Implications for Business and Trade of a No Deal Exit on 29 March 2019

March 6, 2019

The Government’s primary aim is to ensure that the UK leaves the EU on 29 March with a negotiated deal which will honour the result of the referendum. However, as a responsible government, it continues to plan for all eventualities, including one in which the UK leaves the EU without a deal.

Over recent months, the Government has undertaken significant action to prepare for a potential no deal scenario.

This summary explains that leaving the European Union without a deal on 29 March would have a variety of effects on business, trade and the economy.

  • Economic

The UK economy would be 6.3-9% smaller in the long term in a no deal scenario (after around 15 years) than it otherwise would have been when compared with today’s arrangements, assuming no action is taken. There would also be significant variation across the UK (Wales -8.1%, Scotland -8.0%, Northern Ireland -9.1% and the North East of England -10.5%).

  • Border issues

In a no deal scenario, both the UK and EU would need to apply customs and excise rules and VAT to goods moving between the UK and EU, as they are currently applied to goods traded in the rest of the world. Every consignment would require a customs declaration, and so around 240,000 UK businesses that currently only trade with the EU would need to interact with customs processes for the first time, should they continue to trade with the EU. HMRC has estimated that the administrative burden on businesses from customs declarations alone, on current (2016) UK-EU trade in goods could be around £13bn.

  • Tariffs

In a no deal scenario there would be wider macroeconomic effects, in particular an increase to the price of imports. Such factors would include the resurrection of non-tariff barriers with the EU, and countries covered by EU free trade agreements but not yet new UK ones, and any restrictions at the border which could delay imports and exports.

  • Northern Ireland

The impact from a ‘no deal’ scenario is expected to be more severe in Northern Ireland than in Great Britain, and to last for longer, due to their geographical position.
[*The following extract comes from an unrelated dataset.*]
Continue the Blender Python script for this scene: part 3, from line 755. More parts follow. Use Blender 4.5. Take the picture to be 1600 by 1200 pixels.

In a no deal scenario there is an expectation of disruption to closely interwoven supply chains and increasing costs that would affect the viability of many businesses across Northern Ireland.

Northern Ireland is particularly vulnerable given its high proportion of, and reliance upon SMEs (75% of all private sector employment) and the number of businesses who trade directly with Ireland (Northern Ireland’s largest international export market). It is particularly vulnerable given its reliance on cross-border supply chains in the production stage and in finished products.

  • Service Sectors

The service sector (which makes up around 80% of UK GDP) is supported by free movement of people. In a no deal scenario, UK businesses would be treated as third-country service providers by the EU. The UK would risk a loss of market access and increase in non-tariff barriers.

The Financial Policy Committee also said in its Financial Stability Report from November 2018 that the UK banking system is strong enough to continue to serve UK households and businesses even in the event of a disorderly exit.

  • Data flows

Uninterrupted personal data flows are critical for many UK businesses’ processes and all trading activity. The UK would need to seek adequacy decisions from the EU, which the EU has said they will not start until the UK is a third country. Therefore, in the event of a no deal exit, there would be a gap in the lawful free flow of personal data while the assessment takes place. To prepare for a no deal scenario, many UK businesses need to work with their EU partners to secure a legal basis for the continued transfer of personal data from the EEA to the UK.

 

However…

 

Government preparedness activity

In May 2018, the Government agreed to apply a short-term ‘continuity approach’ to no deal plans, meaning that it would take unilateral action to maintain as much continuity as possible in the short term, irrespective of whether the EU reciprocated. For example, EU hauliers would be able to use their licences in the UK to minimise disruption to businesses that rely on these hauliers to transport goods.

The Treasury has made in excess of £4bn available for EU Exit planning since 2016, £2bn of which was allocated in December 2018 to support core EU exit preparations for the 19-20 financial year. This funding will apply regardless of whether a deal is agreed, and is ring-fenced to specifically support EU exit.

The Government has also been working where possible to adopt agreements made between the EU and third countries transitionally, which would otherwise fall away once the UK leaves the EU. A number of the most critical international agreements have been signed and are on track to come into force on exit day.

 

Conclusion

The Government has been accelerating its preparations for a no deal scenario since September, with a particular emphasis since December 2018. However, the short time remaining before 29 March 2019 does not allow Government to unilaterally mitigate the effects of no deal. The lack of preparation by businesses and individuals is likely to add to the disruption experienced in a no deal scenario.